Definition of “Done” sayesinde Dev. Team‘in bir işi tamamlandı olarak işaretleyebilmesi için izleyeceği adımlar sıralanmış oluyor. Bu maddelerin bir kısmının otomatize edilebileceği yadsınamaz bir gerçek. Daha önce de belirttiğim gibi Scrum ekiplerinin bu maddeleri CI/CD pipeline‘larına taşıması ile birlikte tanımda belirtilen bazı maddelerin, geliştiricinin insiyatifinde olmadan zaten otomatik olarak gerçekleşeceğini garanti altına almış oluyoruz. Bu hem Dev. Team üzerindeki yükün azalması hem de kesinlikle her seferinde gerçekleşeceği anlamına geliyor.

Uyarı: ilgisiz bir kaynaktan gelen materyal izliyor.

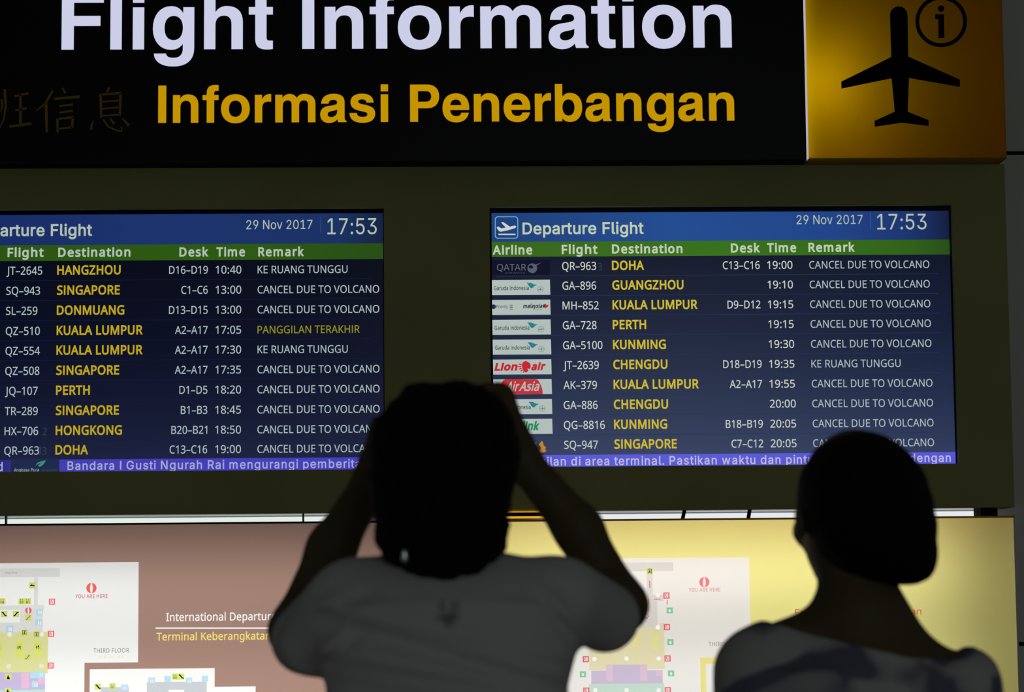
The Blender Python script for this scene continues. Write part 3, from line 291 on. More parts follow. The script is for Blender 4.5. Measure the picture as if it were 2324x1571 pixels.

Otomatik gerçekleşemeyecek olan her türlü maddenin ise Definition of “Done” içerisinde yer alması ve Dev. Team tarafından uygulanılması gerekiyor. Kod yorumlama, pair-programming‘in uygulanması bunlara örnek olarak verilebilir. Hatta eskiden tanımlarımızda yer almayan deployment sonra monitoring işlemlerinin de artık Definition of “Done” içerisine yedirilmesi gerekiyor.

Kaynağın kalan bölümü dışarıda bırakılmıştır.